David Calling

Fraud of War

In a war faint-hearts pop up to plead that things look so bad that the right course of action is to open talks with the enemy and see what negotiations will bring. This was true even when we were dealing with enemies as implacable as the Nazis and the Soviet Communists. Remember the code words of collaboration and détente. Once such suggestions are broached, of course, the enemy spots the loss of confidence, and rightly concludes that attack will bring greater rewards than any compromise or peace deal.

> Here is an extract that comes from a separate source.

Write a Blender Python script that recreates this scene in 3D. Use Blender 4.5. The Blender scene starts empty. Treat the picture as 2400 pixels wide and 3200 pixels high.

That’s where we are with the Taliban. British politicians and generals regularly wring their hands and moan that the war against the Taliban cannot be won, and there must be a firm date for withdrawal. Defeatism of the sort accepts implicitly that victory will go to the Taliban. One Afghan has just spotted the opening this gave him. Impersonating Mullah Akhtar Mohammad Mansur, he approached MI6, the British Secret Service, and offered to hold talks on very favorable terms. The real Mullah Mansour has the rank to make such an offer. The British so badly want to believe what this man was saying that they gladly deceived themselves and flew him to Kabul, introduced him to President Karzai and paid him up to half a million dollars. The humiliation could hardly be more complete.

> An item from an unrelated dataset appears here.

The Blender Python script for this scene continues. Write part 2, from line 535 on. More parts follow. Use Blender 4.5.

I happen to have been reading and reviewing the history of MI6, a wonderfully informative new book by Professor Keith Jeffery, an historian in Northern Ireland. He has had access to files that have been closed. Throughout the existence of MI6 fraudsters have been coming in with tales of information to sell, and the trick has been to sort what the intelligence operatives called rogues and scallywags from genuine informers. Not easy. For example, someone who once claimed to have reports from the Persian embassy in Moscow was actually providing a Turkish translation of parts of the Koran.  On the other hand, a German Communist by the name of Heinrich de Graff walked into the MI6 station in Berlin and had lots of valuable information to give about the Soviets.

This Afghan took everyone for a ride, and this includes President Karzai and his Afghan advisors who have even less excuse than MI6 for failing to detect a fake Mullah Mansour.  One has to admire this man’s craftiness, nerve, and ability to act the part. In reality he was a shopkeeper. He’s vanished but probably only to prepare a next step of obtaining asylum in Britain on the grounds that his human rights are being infringed in his own country, and using his MI6 dollars to amass a fortune.

David Pryce-Jones is a British author and commentator and a senior editor of National Review.